The folks at Quickie aren't enthused about pilots doing aerobatics in their airplanes, but it's still comforting to know that the foam/fiberglass method of construction can result in amazing strength at very light weight. The wing has been designed to withstand 12 G's, while the canard, which also contains the main gear, was built to take a 30 G load. To make things a little easier to understand and minimize confusion over the Q2's actual stress limits, Tom Jewett set the airframe limit at 4.4 G's, a figure that corresponds to the utility class in certified production aircraft.

Throughout the flight envelope adverse yaw is virtually non-existent. The ailerons are mounted well inboard on the wing, thereby minimizing coordination during turns. You can slap the Quickie back and forth, left and right, to 60 degrees of bank with your feet off the rudder bar, and there's no tendency for the airplane to sashay sloppily sideways.

Stalls are about as docile as possible. Pull the power and slow the Q2 to its' bottom speed limit, and it will simply buck up and down. The canard and wing are set at different angles of attack so that when the canard is stalled, the wing isn't. This means the airplane retains excellent roll control in the stall without any tendency to pitch down. Hold the stick full back with the power off, and the Q2 will merely settle earthward at 700-800 fpm.

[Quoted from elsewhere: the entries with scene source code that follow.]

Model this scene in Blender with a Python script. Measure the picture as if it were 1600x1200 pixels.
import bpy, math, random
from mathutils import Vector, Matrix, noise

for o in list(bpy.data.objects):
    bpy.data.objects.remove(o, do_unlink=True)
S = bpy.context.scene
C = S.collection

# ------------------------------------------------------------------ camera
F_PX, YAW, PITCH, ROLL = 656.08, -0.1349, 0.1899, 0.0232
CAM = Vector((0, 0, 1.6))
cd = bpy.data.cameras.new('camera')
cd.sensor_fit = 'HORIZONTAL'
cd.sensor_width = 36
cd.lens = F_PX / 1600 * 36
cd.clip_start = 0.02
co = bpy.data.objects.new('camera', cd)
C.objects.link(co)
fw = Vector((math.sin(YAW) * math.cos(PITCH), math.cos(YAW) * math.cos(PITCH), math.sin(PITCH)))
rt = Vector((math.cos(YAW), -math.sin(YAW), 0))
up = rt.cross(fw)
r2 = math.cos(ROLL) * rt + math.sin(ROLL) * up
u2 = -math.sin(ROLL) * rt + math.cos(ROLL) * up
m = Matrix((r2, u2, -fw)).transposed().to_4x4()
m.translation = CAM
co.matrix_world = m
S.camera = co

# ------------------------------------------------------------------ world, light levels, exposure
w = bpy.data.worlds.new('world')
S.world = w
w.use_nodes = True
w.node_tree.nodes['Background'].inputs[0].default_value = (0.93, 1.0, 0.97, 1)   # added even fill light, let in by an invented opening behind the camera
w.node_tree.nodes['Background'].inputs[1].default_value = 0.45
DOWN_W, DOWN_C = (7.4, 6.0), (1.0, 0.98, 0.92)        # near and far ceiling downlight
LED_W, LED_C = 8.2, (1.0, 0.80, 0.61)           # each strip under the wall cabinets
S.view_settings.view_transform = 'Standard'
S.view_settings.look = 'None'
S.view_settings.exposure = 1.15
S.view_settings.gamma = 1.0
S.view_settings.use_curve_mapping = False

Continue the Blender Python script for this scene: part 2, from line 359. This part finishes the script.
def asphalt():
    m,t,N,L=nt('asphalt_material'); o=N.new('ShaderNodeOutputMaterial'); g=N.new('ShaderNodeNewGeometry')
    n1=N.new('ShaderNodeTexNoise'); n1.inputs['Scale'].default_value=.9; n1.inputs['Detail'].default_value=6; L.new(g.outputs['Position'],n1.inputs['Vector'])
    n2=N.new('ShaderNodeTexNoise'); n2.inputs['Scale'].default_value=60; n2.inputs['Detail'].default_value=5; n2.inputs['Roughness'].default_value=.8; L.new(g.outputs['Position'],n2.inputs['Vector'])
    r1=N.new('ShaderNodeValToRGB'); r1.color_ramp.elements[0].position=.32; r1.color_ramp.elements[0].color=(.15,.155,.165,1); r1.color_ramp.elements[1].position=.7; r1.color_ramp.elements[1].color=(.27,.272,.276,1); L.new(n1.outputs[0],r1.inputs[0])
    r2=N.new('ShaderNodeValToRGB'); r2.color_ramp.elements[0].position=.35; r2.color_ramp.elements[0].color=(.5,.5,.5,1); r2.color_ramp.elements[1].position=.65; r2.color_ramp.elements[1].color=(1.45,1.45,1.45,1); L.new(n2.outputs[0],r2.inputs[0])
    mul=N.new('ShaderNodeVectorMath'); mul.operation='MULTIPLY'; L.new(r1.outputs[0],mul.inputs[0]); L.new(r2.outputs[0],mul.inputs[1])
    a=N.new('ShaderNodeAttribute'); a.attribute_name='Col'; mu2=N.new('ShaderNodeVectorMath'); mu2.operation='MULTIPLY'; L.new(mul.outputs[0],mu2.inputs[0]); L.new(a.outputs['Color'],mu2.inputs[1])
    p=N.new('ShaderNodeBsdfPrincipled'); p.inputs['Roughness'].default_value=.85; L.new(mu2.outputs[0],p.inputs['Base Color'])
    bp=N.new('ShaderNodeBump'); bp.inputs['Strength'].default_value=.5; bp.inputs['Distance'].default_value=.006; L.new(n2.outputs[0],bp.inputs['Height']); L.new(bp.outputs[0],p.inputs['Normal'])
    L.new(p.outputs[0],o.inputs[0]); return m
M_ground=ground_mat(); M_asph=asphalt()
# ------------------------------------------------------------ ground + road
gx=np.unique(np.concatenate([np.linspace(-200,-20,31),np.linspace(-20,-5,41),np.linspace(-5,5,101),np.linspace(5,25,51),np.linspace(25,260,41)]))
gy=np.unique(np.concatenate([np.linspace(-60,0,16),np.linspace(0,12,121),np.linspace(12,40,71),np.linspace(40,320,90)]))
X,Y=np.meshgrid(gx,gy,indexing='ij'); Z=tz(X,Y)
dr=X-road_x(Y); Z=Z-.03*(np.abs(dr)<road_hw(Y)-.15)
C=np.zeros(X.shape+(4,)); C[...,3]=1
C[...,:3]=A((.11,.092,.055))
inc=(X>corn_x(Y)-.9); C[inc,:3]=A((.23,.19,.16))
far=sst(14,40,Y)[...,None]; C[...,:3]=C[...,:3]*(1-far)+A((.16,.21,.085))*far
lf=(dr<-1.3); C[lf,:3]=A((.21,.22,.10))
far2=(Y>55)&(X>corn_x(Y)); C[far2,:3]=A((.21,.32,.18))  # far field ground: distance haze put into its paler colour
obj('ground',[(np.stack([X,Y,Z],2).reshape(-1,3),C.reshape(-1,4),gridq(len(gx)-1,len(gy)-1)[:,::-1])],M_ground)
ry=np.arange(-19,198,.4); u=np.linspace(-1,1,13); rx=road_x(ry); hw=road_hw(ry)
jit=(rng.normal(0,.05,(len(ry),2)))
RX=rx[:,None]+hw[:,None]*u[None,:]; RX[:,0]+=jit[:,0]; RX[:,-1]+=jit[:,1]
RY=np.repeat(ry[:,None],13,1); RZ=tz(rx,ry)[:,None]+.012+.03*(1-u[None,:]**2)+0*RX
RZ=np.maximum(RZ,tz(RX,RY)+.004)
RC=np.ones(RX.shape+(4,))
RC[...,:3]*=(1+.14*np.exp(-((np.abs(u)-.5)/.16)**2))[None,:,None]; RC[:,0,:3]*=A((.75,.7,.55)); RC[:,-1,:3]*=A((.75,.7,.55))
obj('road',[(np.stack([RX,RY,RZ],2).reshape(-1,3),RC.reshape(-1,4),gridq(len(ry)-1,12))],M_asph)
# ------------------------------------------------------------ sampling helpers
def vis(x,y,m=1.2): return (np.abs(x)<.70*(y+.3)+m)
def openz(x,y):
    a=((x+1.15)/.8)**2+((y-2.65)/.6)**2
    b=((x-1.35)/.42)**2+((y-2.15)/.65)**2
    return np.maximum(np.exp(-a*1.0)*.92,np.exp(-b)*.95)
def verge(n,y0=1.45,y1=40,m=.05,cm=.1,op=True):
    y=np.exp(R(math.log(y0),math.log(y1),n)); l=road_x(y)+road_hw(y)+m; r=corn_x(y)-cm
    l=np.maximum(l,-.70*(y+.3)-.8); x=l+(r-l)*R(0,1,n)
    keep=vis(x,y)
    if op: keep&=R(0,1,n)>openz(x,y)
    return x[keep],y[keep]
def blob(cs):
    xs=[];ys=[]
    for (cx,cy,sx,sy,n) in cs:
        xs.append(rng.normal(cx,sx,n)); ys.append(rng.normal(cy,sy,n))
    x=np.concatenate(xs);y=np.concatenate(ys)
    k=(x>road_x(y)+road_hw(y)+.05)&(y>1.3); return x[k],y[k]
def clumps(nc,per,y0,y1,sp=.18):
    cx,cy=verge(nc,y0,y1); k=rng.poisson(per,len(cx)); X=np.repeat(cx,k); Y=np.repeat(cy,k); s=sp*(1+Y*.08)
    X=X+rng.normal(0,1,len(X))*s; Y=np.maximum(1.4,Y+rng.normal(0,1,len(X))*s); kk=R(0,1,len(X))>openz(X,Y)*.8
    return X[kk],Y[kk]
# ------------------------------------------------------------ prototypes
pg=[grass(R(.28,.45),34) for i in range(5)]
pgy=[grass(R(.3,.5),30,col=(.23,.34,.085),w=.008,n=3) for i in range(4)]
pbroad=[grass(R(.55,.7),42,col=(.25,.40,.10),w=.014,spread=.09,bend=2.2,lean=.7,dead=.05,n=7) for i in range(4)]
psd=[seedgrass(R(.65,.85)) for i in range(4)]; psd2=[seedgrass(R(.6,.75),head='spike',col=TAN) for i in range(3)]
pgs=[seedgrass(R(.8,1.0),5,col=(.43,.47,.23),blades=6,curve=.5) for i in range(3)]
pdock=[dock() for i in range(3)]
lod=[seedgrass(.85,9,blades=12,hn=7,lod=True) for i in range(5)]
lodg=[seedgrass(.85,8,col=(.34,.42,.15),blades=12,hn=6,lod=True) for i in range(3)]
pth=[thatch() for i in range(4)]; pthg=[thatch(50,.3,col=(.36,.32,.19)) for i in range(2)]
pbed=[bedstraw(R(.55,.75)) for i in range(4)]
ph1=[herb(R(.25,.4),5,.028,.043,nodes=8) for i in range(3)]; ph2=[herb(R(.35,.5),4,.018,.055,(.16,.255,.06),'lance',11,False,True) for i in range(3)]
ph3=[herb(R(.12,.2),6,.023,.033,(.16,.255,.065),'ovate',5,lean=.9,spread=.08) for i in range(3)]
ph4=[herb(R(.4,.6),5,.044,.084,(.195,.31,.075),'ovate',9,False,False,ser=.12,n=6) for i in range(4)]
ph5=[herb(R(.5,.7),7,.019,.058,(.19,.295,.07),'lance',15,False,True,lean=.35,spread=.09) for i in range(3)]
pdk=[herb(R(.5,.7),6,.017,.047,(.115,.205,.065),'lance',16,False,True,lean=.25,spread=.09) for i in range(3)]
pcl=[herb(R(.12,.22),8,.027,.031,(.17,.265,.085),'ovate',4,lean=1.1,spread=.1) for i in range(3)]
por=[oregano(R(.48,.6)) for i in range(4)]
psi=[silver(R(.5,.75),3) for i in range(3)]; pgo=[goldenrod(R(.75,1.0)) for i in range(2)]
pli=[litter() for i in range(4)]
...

Such manners pay off in the pattern where the lack of a stall makes you feel at least a little invulnerable. The side stick is designed to increase pressure as speed decreases, and there's no way to trim out the additional force, but it's not significant in any case.

The Q2 does have one major drawback around the patch, however — poor forward visibility, a characteristic shared with many other homebuilts and production airplanes. During the approach at 90-95 mph, you're pretty much blind straight ahead. If I owned a Q2 I'd fly it like a Pitts in the pattern, making a curved final to avoid losing sight of the touchdown point until the last possible moment.

The flare and landing themselves are anticlimatic. Because of the gear geometry, the current airplane is difficult to accidentally dump onto its nose, though that wasn't the case with the earlier machine. If you really pulled on the brake handle you could certainly nose the Q2 over, but you'd have to work at it.

As this is written, there are about 12 Q2s flying and another 740 kits are either delivered or on order. If you don't buy all the options, but purchase the most complete package of plans and materials, you're looking at an investment of about $10,295 and 750 to 1000 hours in time.

The engine is the largest part of the package, in dollars if not in homebuilt labor. For that reason, some builders are considering alternatives such as the 65 and 85-hp Continentals that powered Cubs and Champs. The Q2 will accept those engines, as well as others. There's a turbo version of the Revmaster available that should boost cruise to well over 220 mph at high altitude. One builder is even examining a 115-hp, 0-235 Lycoming to drive his Q2.

Whichever engine you choose, you can be fairly certain that economy and performance will be spectacular for the horsepower. Quickie Aircraft's phenomenal little Q2 is the embodiment of homebuilt efficiency and the most airplane for the least money, if you're willing to build it yourself.